I do apologize for the length of this post (and for my English), but some of the issues involved are somewhat complicated.
Hopefully I (or rather the linked articles ) have adequately explained how "making increased use of the increased parallel processing power of HSA" by breaking up traditionally serial logic pathways and distributing them over the integrated GPU, can actually slow down the program as a whole.

As for your comment about current hardware already being able to "max out" SVP for 1080P videos; I totally agree.

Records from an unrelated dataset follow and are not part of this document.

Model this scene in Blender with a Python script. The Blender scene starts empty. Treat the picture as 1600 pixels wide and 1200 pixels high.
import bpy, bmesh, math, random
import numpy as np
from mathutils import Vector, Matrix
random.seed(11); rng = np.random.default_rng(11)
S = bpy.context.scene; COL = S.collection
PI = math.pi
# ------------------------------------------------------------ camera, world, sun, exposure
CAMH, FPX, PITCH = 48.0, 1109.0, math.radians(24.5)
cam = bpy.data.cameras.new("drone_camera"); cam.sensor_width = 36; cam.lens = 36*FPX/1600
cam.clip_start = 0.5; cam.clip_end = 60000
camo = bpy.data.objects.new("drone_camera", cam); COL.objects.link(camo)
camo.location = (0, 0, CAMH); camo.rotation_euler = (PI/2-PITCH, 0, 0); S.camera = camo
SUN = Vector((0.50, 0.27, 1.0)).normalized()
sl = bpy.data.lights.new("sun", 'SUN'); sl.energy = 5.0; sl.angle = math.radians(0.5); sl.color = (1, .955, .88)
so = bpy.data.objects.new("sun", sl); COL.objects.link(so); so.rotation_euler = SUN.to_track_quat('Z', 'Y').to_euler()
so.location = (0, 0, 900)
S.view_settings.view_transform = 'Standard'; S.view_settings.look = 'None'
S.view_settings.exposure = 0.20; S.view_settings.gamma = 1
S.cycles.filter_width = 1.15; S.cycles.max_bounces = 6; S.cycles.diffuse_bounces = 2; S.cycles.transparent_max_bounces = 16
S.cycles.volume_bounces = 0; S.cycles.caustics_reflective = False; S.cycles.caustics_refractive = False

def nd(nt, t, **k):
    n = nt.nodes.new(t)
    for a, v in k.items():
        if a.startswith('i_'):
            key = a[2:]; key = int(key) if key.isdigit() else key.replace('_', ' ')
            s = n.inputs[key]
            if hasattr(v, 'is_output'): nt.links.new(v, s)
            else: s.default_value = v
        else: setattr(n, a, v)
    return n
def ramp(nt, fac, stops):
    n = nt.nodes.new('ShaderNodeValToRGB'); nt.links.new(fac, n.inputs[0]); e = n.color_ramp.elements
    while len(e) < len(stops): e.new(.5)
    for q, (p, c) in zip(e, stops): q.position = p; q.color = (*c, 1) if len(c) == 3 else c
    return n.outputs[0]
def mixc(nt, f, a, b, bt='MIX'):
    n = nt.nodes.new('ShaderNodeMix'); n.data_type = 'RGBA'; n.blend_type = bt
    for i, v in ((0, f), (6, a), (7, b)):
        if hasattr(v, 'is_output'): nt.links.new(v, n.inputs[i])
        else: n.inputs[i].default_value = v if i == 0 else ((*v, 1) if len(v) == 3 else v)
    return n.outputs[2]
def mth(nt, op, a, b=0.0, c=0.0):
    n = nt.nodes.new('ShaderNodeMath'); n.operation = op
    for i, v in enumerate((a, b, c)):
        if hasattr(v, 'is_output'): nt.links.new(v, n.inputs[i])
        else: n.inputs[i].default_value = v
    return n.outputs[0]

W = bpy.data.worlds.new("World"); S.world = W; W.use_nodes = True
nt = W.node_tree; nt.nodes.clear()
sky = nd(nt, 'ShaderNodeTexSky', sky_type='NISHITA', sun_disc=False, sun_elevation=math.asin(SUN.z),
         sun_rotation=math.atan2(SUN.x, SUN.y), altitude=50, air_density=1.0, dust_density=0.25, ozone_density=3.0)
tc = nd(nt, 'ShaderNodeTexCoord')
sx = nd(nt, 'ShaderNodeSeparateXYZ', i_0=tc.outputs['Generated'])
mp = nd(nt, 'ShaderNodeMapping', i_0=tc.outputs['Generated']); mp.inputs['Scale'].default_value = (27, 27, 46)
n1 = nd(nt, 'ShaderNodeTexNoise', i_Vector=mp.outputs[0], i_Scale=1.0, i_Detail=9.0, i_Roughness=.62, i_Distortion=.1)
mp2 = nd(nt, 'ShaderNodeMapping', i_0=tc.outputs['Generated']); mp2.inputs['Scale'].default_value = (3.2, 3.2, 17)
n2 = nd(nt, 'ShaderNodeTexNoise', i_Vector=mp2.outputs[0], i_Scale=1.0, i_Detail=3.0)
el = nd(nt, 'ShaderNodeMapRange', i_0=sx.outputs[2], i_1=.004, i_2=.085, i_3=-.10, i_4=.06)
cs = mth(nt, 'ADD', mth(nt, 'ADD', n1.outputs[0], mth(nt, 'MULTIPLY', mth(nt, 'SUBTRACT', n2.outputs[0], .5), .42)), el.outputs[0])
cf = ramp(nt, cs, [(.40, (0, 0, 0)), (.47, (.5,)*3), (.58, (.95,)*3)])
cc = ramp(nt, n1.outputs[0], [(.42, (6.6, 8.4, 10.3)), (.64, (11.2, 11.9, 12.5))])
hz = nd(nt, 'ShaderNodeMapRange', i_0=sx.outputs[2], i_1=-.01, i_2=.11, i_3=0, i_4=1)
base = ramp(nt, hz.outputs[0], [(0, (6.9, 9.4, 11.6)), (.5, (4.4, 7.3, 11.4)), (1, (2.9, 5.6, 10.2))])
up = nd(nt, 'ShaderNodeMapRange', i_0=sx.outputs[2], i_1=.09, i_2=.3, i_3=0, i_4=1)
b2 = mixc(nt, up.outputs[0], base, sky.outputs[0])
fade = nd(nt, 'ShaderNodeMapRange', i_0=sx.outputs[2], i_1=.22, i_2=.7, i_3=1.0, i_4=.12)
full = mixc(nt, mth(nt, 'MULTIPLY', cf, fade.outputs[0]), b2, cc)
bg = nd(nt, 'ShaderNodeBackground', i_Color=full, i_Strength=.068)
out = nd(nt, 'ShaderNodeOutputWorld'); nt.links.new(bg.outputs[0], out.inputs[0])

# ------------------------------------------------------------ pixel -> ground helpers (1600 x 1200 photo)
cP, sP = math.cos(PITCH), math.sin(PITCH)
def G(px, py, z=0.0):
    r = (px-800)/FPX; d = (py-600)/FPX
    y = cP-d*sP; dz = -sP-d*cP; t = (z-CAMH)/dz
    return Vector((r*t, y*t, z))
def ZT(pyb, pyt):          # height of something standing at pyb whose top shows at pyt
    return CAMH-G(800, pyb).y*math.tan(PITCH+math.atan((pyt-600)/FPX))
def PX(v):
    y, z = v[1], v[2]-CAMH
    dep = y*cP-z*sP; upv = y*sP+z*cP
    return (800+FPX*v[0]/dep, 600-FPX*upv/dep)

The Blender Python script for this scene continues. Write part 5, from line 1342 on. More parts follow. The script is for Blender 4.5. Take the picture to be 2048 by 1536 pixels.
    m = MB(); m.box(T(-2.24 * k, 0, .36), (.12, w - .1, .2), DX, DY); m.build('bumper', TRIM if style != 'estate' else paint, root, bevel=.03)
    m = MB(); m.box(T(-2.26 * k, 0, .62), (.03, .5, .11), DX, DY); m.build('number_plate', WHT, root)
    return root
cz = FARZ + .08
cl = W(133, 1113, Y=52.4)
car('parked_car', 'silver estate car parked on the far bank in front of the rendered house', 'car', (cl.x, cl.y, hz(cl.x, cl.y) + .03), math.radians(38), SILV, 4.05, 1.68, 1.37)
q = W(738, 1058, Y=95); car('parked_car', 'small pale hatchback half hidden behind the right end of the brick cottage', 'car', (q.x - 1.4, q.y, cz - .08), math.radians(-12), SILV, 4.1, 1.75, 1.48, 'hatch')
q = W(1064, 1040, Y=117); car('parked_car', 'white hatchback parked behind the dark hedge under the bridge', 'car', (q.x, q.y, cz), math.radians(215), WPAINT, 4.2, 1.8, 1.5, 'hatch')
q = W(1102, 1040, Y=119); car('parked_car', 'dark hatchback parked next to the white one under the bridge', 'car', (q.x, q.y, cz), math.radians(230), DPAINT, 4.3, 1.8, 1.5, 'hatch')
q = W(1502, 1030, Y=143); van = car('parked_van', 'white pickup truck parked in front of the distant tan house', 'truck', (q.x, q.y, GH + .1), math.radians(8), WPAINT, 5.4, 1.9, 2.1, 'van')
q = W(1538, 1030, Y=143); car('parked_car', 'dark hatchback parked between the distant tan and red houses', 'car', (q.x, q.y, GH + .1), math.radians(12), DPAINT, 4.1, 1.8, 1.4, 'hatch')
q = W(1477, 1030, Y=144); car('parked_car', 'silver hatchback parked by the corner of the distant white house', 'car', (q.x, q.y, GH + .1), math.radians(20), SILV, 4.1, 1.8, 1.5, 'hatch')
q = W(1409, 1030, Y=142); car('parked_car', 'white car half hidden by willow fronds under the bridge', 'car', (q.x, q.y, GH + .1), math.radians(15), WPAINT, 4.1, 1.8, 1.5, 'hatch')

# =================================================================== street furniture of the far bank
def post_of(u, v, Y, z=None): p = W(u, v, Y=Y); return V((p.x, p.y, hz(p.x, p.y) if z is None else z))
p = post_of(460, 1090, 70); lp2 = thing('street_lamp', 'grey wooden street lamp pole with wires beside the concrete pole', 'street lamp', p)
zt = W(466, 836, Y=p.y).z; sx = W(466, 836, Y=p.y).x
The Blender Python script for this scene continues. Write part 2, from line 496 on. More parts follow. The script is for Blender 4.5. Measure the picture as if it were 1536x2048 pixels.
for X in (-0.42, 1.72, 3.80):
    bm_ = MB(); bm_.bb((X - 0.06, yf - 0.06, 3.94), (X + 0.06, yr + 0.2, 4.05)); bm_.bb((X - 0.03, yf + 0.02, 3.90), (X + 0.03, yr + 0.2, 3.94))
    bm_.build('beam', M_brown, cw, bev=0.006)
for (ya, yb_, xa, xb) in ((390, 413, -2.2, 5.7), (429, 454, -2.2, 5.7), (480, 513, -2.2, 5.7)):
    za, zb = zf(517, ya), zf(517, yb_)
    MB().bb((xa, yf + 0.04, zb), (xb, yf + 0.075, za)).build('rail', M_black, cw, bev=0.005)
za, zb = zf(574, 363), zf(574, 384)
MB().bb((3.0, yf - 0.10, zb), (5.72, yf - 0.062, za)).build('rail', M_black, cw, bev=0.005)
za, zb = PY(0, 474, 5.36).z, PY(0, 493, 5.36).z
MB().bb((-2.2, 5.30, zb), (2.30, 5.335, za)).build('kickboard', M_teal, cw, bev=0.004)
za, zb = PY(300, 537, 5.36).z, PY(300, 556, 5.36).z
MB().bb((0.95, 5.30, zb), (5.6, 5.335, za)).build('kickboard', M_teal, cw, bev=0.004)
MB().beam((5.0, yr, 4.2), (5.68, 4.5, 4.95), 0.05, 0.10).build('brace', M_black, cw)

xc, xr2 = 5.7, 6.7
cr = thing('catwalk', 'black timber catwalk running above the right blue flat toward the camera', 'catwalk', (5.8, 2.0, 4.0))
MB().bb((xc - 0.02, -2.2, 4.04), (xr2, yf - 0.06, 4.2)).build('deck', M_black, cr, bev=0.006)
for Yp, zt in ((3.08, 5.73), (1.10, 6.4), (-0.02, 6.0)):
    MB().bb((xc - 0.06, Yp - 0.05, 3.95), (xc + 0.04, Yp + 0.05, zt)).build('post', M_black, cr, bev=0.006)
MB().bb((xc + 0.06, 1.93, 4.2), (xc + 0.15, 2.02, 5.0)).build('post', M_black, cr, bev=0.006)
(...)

(As an interesting aside, for some types of content, having a larger "motion vectors grid" setting results in less artifacts and better detail preservation. So, "maxed out" settings do not always have to be the most computationally intensive either ).

Anyway, when MVTools was written, block-matching was the only remotely practical way to interpolate motion in real time on the hardware of the day. While this is very fast and works great for 2D planar motion (such as the sideways panning of a camera) it does not take into account factors such as depth or occlusion (such as when a moving object or character is partially obstructed by a channel logo or a picket fence) or even of the connectedness of solid lines (a straight edge should remain straight, even when in motion).
And while such 2D planar motion does make up a very large share of the most obnoxious motion artifacts of low-framerate video, I do hope that we will one day have some form of motion interpolation software that is based upon continuous partial derivatives and accurate phase correlation; if not in this decade then hopefully at least during the early 2020s, because I am sure we at least have enough computational power to pull it off.